When New York State won Race to the Top funding, the explicit agreement among the city, state, and teachers’ union was that test scores would be 20% of teachers’ evaluation. When the deal was done, Governor Andrew Cuomo insisted that testing count for 40%.When the unions did not support his re-election in 2014, he raised the weight of testing to 50% and inserted that requirement into the budget.

 

So without any review of research, the teachers of New York were saddled with an onerous and phony evaluation system, based on the governor’s whim.

 

Now legislators are are uncertain what to do. The opt out movement is not going away, and it has caught their attention.

 

This article appeared in Politico Pro; it is behind a paywall.

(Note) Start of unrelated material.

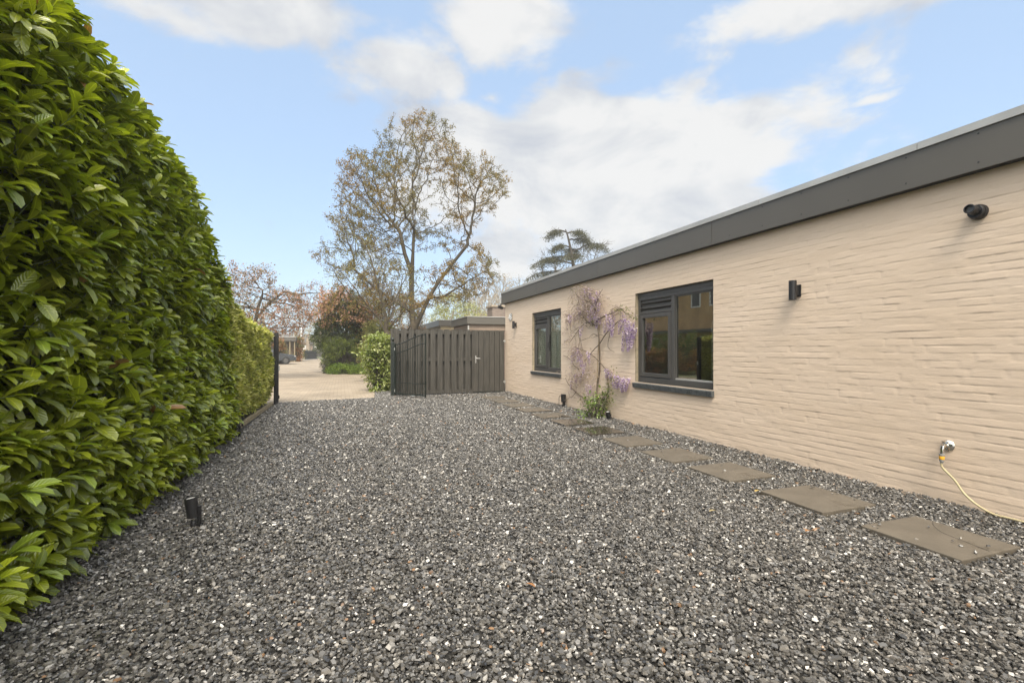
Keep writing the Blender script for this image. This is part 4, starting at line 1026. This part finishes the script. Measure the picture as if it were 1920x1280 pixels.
def cedar():
    D = 40.; kk = D/F; base = at(1078, D); t_ = thing('cedar_tree', 'dark flat-topped conifer with drooping layered boughs above the bungalow roof', 'tree', base)
    r = np.random.default_rng(5)
    tr_ = [(0,0,0),(.0,0,4.),(-.1,0,7.),(-.15,0,8.5),(-.35,0,9.8),(-.6,0,10.9),(-.8,0,11.5)]
    P0, P1, R0, R1 = [], [], [], []
    def seg(a, b, ra, rb): P0.append(a); P1.append(b); R0.append(ra); R1.append(rb)
    for a, b, i in zip(tr_, tr_[1:], range(9)): seg(a, b, .24-.033*i, .24-.033*(i+1))
    CEN, AXs = [], []
    # boughs: (start height, direction left/right + depth, length, rise)
    boughs = [(11.3,-1,.3,1.6,.25),(11.2,.9,-.3,1.6,.1),(10.6,1,.2,2.2,.3),(10.0,-1,-.2,1.6,.2),(9.5,1,.1,3.3,1.0),(9.2,-.9,.4,2.7,.2),(8.6,-1,-.1,3.4,.5),(8.4,.9,.5,2.6,.3),(7.8,-1,.2,3.9,.3),(7.6,.8,-.5,3.,.5),(7.2,1,.1,3.4,.9),(6.8,-.9,-.4,3.8,.4),(6.4,.9,.3,3.2,.4),(9.9,.2,1,2,.3),(8.9,-.1,-1,2.4,.3),(7.5,.2,1,2.8,.3)]
    tz = np.array([p_[2] for p_ in tr_]); tx = np.array([p_[0] for p_ in tr_])
    for z, dx, dy, ln, rise in boughs:
        x0 = np.interp(z, tz, tx); p_ = np.array([x0, 0, z]); d = np.array([dx, dy, 0.]); d /= np.linalg.norm(d)
        n_ = 9; pr = p_
        for j in range(1, n_+1):
            u = j/n_; q = p_+d*ln*u+np.array([0,0,rise*math.sin(u*2.1)-.9*rise*max(0,u-.55)**2*6*.5-.35*u*u*u])+r.normal(0,.04,3)
            seg(pr, q, .06*(1-u)+.02, .06*(1-u-.1)+.02)
            if u > .25:
                for s_ in range(int(5+5*math.sin(u*math.pi))):
                    sd_ = np.cross(d, [0,0,1.])*r.choice([-1,1]); e = q+(sd_*r.uniform(.2,.8)+d*r.uniform(-.1,.5))*(.5+.5*math.sin(u*3)); e[2] -= r.uniform(0,.28)
                    seg(q, e, .016, .008)
                    w_ = q+(e-q)*r.uniform(.1,1.3,(26,1))+r.normal(0,.12,(26,3))*np.array([1.3,1.3,.7]); w_[:,2] -= np.abs(r.normal(0,.14,26)); CEN.append(w_)
            pr = q
    tubes('trunk', local(np.array(P0),base), local(np.array(P1),base), R0, R1, M_bark_dark, t_, 6)
    cen = np.concatenate(CEN); n_ = len(cen)
    ax = unit(r.normal(size=(n_,3))+np.array([0,0,-.4])); ln = r.uniform(.07,.15,n_)
    leaves('needles', local(cen,base), local(ax,base), local(r.normal(size=(n_,3))+np.array([0,0,1.]),base), ln, ln*.4, np.array([[.10,.10,.055]])*r.uniform(.5,1.4,(n_,1)), M_small, t_)
cedar()

# ------------------------------------------------------------------ wisteria on the wall
def wisteria():
    t_ = thing('wisteria', 'climbing wisteria with lilac flower clusters trained on the cream wall', 'climber', on_wall(1118, 785, 4.5)*Vector((1,1,0)) if False else Vector((4.52, on_wall(1118,780).y, 0)))
    o0 = Vector(t_.location)
    def W(px, py, off=.05): return on_wall(px, py, WX-off)
    r = np.random.default_rng(8); B = []
    def branch(pts, r0, r1, off=.05):
        ps = spline([W(a, b_, off+.03*math.sin(i*1.7)) for i, (a, b_) in enumerate(pts)], 5)
        n_ = len(ps); B.append((ps, [r0+(r1-r0)*i/(n_-1) for i in range(n_)])); return ps
    main = branch([(1118,788),(1117,760),(1119,730),(1124,690),(1124,650),(1122,620),(1118,600),(1112,575),(1105,555),(1100,545)], .012, .006)
    branch([(1122,785),(1128,750),(1140,735),(1138,700),(1134,690)], .009, .004)
    branch([(1112,788),(1104,765),(1098,750),(1080,735),(1066,720),(1060,708)], .009, .004)
    branch([(1120,612),(1104,603),(1090,612),(1078,628),(1068,642)], .008, .003)
    branch([(1118,610),(1102,604),(1094,592),(1084,590),(1075,600)], .009, .003)
    branch([(1124,645),(1136,626),(1150,612),(1160,602),(1175,598)], .007, .004)
    branch([(1124,645),(1112,657),(1104,668),(1096,676)], .006, .003)
    branch([(1134,690),(1118,672),(1105,662),(1090,655),(1076,650)], .006, .003)
    branch([(1085,692),(1075,683),(1068,672),(1056,666)], .006, .003)
    branch([(1120,600),(1135,592),(1150,586),(1164,578),(1172,586),(1186,592)], .010, .004)
    branch([(1146,612),(1143,628),(1140,650),(1152,660)], .004, .002)
    branch([(1118,585),(1110,570),(1090,560),(1080,552)], .008, .003)
    branch([(1116,572),(1124,552),(1130,542)], .006, .003)
    branch([(1108,570),(1098,548),(1092,538)], .006, .003)
    branch([(1080,735),(1070,745),(1066,735)], .004, .002); branch([(1092,655),(1088,635),(1086,625)], .003, .002)
    branch([(1124,632),(1112,626),(1104,634)], .003, .002)
    for k in range(46):
        ps, _ = B[r.integers(0, len(B))]; i = r.integers(2, len(ps)); p_ = ps[i]
        if p_.z > 2.5: continue
        e = [p_]; d = Vector((-.3*r.random(), r.normal()*.8, r.normal()*.6)).normalized()
        for j in range(5):
            d = (d+Vector((r.normal()*.12, r.normal()*.3, r.normal()*.3-.1))).normalized(); q = e[-1]+d*r.uniform(.035,.07); q.x = min(q.x, WX-.015); q.z = min(q.z, 2.6); e.append(q)
        B.append((e, [.0028]*5+[.0015]))
    b = MB()
    for i, (ps, rd) in enumerate(B): b.tube([p_-o0 for p_ in ps], [q_*1.6 for q_ in rd], 6)
    b.build('stems', M_wist, t_, True)
    # cane the main stem is tied to
    MB().tube([W(1116,790,.03)-o0, W(1124,600,.03)-o0], .006, 6).build('cane', M_cane, t_)
    # flower racemes: (px, py of the top, length m, width m, colour strength)
    rc = [(1121,545,.18,.07,.7),(1106,540,.22,.08,.7),(1098,538,.2,.07,.5),(1118,560,.16,.07,.8),(1113,555,.2,.08,.5),(1122,568,.16,.06,.9),(1096,566,.22,.08,.55),(1086,575,.22,.08,.5),(1104,582,.22,.08,.6),(1092,552,.18,.07,.5),(1110,572,.2,.08,.7),(1117,583,.18,.07,.75),(1068,590,.22,.07,.7),(1062,598,.2,.05,.4),(1076,586,.18,.06,.4),(1090,610,.24,.07,.75),(1118,592,.24,.08,.95),(1110,590,.18,.06,.6),(1140,590,.3,.08,.9),(1148,596,.34,.09,1.),(1134,600,.26,.07,.7),(1170,585,.3,.07,.6),(1164,598,.26,.07,.9),(1176,598,.42,.11,1.),(1184,604,.44,.10,1.),(1190,614,.28,.08,1.),(1180,612,.42,.09,1.),(1171,620,.36,.07,.9),
          (1078,650,.3,.08,.6),(1088,662,.28,.07,1.),(1084,655,.26,.07,.7),(1102,658,.24,.07,.8),(1096,678,.26,.07,.9),(1074,660,.24,.06,.5),(1138,690,.18,.08,1.),(1144,694,.16,.08,.9),(1156,703,.24,.10,1.),(1164,706,.24,.10,1.),(1176,708,.24,.11,1.),(1170,714,.2,.10,1.),(1152,710,.18,.08,.8),(1080,700,.2,.07,.7),(1100,718,.24,.07,.6),(1106,722,.2,.06,.8),(1072,712,.22,.06,.4),(1088,700,.2,.06,.5),(1112,560,.14,.05,.7),(1150,580,.2,.06,.5),(1126,588,.22,.06,.7)]
    CEN, AX, NR, LN, COL = [], [], [], [], []
    S0, S1 = [], []
    for px, py, ln, wd, st in rc:
        off = r.uniform(.07,.13); top = np.array(W(px, py, off)); top[2] = min(top[2], 2.6)
        n_ = int(ln*wd*13000*(.5+.5*st)); u = r.random(n_)**.8; a = r.uniform(0,6.28,n_); rr = wd*.5*(1-.72*u**1.5)*r.uniform(.5,1,n_)
        sway = r.normal(0,.03)
        c = top+np.c_[-rr*np.cos(a)*.9, rr*np.sin(a)+sway*u, -u*ln]; c[:,0] = np.minimum(c[:,0], WX-.012)
        S0.append(top); S1.append(top+np.array([0,sway,-ln]))
        d = np.c_[-np.cos(a), np.sin(a), np.full(n_,-.3)]+r.normal(0,.5,(n_,3))
        CEN.append(c); AX.append(d); NR.append(r.normal(size=(n_,3))+np.array([-.3,0,.6])); LN.append(r.uniform(.016,.028,n_)*(1.15-.45*u))
        lil = np.array([.40,.30,.50])*r.uniform(.7,1.45,(n_,1)); whi = np.array([.74,.66,.74]); dark = np.array([.24,.15,.36])
        q = r.random((n_,1)); col = np.where(q < .38, whi*r.uniform(.8,1.1,(n_,1)), np.where(q > .8, dark, lil)); gry = np.array([.42,.34,.30])*r.uniform(.7,1.2,(n_,1))
        col = np.where(r.random((n_,1)) < st, col, gry); COL.append(col)
    leaves('flowers', np.concatenate(CEN)-np.array(o0), np.concatenate(AX), np.concatenate(NR), np.concatenate(LN), np.concatenate(LN)*.85, np.concatenate(COL), M_bloom, t_)
    # spent drooping stalks with tiny greyish buds
    CEN, AX, LN, COL = [], [], [], []
    zones = [(1100,545,26,10,80),(1088,562,20,16,80),(1110,575,24,16,70),(1072,592,18,14,80),(1095,585,18,14,50),(1124,585,14,10,18),(1064,625,12,12,22),(1150,582,26,8,22),(1185,590,10,6,8),(1082,660,20,18,80),(1078,705,24,24,110),(1104,700,24,22,60),(1138,712,18,14,24),(1125,735,26,14,20),(1130,560,10,10,16),(1066,640,10,10,14),(1086,735,14,16,20)]
    for px, py, sx, sy, n_ in zones:
        for q in range(int(n_*.62)):
            p_ = np.array(W(px+r.normal()*sx*.5, py+r.normal()*sy*.5, r.uniform(.03,.14))); p_[2] = min(p_[2], 2.6)
            d = np.array([-.25*r.random(), r.normal()*.7, .35]); d /= np.linalg.norm(d); h = r.uniform(.08,.19); m_ = 5
            for j in range(m_):
                d = d+np.array([0,0,-.42]); d /= np.linalg.norm(d); e = p_+d*h/m_; e[0] = min(e[0], WX-.01); S0.append(p_); S1.append(e)
                k = r.integers(2,5); w_ = p_+(e-p_)*r.random((k,1))+r.normal(0,.004,(k,3)); CEN.append(w_); AX.append(r.normal(size=(k,3))+np.array([0,0,-.5])); LN.append(r.uniform(.014,.028,k))
                COL.append(np.array([[.42,.33,.33],[.52,.44,.48],[.34,.29,.17]])[r.integers(0,3,k)]*r.uniform(.7,1.3,(k,1))); p_ = e
    CEN = np.concatenate(CEN); AX = np.concatenate(AX); LN = np.concatenate(LN); COL = np.concatenate(COL)
    leaves('spent_buds', CEN-np.array(o0), AX, r.normal(size=(len(CEN),3)), LN, LN*.5, COL, M_bloom, t_)
    # young green leaves low on the plant
    G = []
    for px, py, sx, sy, n_ in ((1142,735,12,22,90),(1130,755,20,18,110),(1150,700,10,14,30),(1100,755,18,14,50),(1165,582,14,6,30),(1188,592,8,6,20),(1112,600,16,8,24)):
        for q in range(n_): G.append(np.array(W(px+r.normal()*sx*.6, py+r.normal()*sy*.6, r.uniform(.03,.16))))
    G = np.array(G); G[:,2] = np.clip(G[:,2], .05, 2.6); ln = r.uniform(.035,.06,len(G))
    leaves('young_leaves', G-np.array(o0), r.normal(size=G.shape)+np.array([-.4,0,-.3]), r.normal(0,.5,G.shape)+np.array([-.5,0,.6]), ln, ln*.42, np.array([[.13,.15,.035],[.18,.17,.05],[.09,.12,.03]])[r.integers(0,3,len(G))], M_small, t_)
    S0, S1 = np.array(S0)-np.array(o0), np.array(S1)-np.array(o0)
    tubes('flower_stalks', S0, S1, np.full(len(S0),.0014), np.full(len(S0),.0010), M_stalk, t_, 4)
M_wist = simple('wisteria bark', (.115,.09,.062), .85, .3, 30); M_cane = simple('bamboo cane', (.32,.23,.11), .6, .2, 12); M_stalk = simple('dry stalk', (.20,.15,.11), .8, .2)
wisteria()
b0 = on_wall(1118, 780, 4.50); b0.z = 0
D = 880*1.28/(783-655)
bush('hellebore_plant', 'fresh green leafy plant at the foot of the wisteria', 'plant', (4.42, b0.y, 0.0), [(.0,-.16,.18),(.12,-.26,.26),(.24,-.2,.26),(.34,-.08,.3),(.5,.12,.36)], .5, 320, .065, ((.13,.19,.035),(.19,.25,.05),(.09,.13,.03)), 66, mat=M_leaf, fancy=True, holes=.0, ratio=.55, stem=.008)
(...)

It was written by Keshia Clukey.

 

 
By KESHIA CLUKEY

 
“ALBANY — State lawmakers are divided over how to handle the law linking teacher and principal evaluations with school funding, with a deadline approaching for school districts to put an evaluation system in place.

 

“Some legislators are calling for the law to be re-written, while others think it should be repealed entirely.

 

“The original evaluation system was the governor’s ill-conceived plan that was passed last year and now is wreaking all kinds of chaos in state education,” said Assemblyman Anthony Brindisi, a Utica Democrat. “Everyone is scrambling right now trying to correct what was an ill-complete plan to begin with. Many of us knew that it was unworkable then, and it’s unworkable now.”

 

“Brindisi said he would like to see the law — which was put in place to weed out low-performing teachers at a time when the state was implementing new, higher standards for students — repealed.
“Teachers are not the problem with education in New York State right now,” he said. “It’s the inadequate funding…that is impacting students’ ability to achieve.”

 

“If the districts don’t put the new evaluation system in place, they risk losing any increase in state aid from the recently passed budget. That includes the funding allotted to restore the Gap Elimination Adjustment, a formula established during the 2008 recession that distributed cuts to school districts as the state grappled with deficits. The budget for the 2016-17 school year fully restored the $434 million left in the GEA.

 

“A spokeswoman for Gov. Andrew Cuomo Thursday backed the evaluation system saying it created a more accurate and fair measure of a teacher’s performance.

 

“While certain Common Core-aligned tests will not be counted for several years to address the botched Common Core implementation, the evaluation law remains intact,” Cuomo spokeswoman Dani Lever told POLITICO New York in an emailed statement. The state education department, she said, should work “with the districts to implement evaluation systems that can improve educational opportunity for our students instead of protecting the bureaucracy that has failed them for so long.”

 

“The evaluation system, which Cuomo pushed through in last year’s budget, relies heavily on the use of student scores on the state’s standardized, Common Core-aligned exams. The law also requires districts put new evaluation plans in place or risk losing state aid increases.

 

“The new system only created more contention among parents and teachers, who were already angered by the rollout of the Common Core learning standards. Last spring, a state-wide test opt-out movement blossomed, with more than 200,000 students refusing to take the state third- through eighth-grade exams.

 

“The state Board of Regents, tied by the prescriptive nature of the law, put in place a waiver system allowing districts to delay implementation of the new evaluation system through September 2016….”

 

“The Regents Monday questioned why districts should still have to put time, effort and money into putting in place a new system when it will be changed again in 2019-20.

 

“Democratic Assemblywoman Amy Paulin of Scarsdale agreed.

 

“It seems a little ridiculous to require the districts to change their [Annual Professional Performance Reviews] just to change them again,” said Paulin.”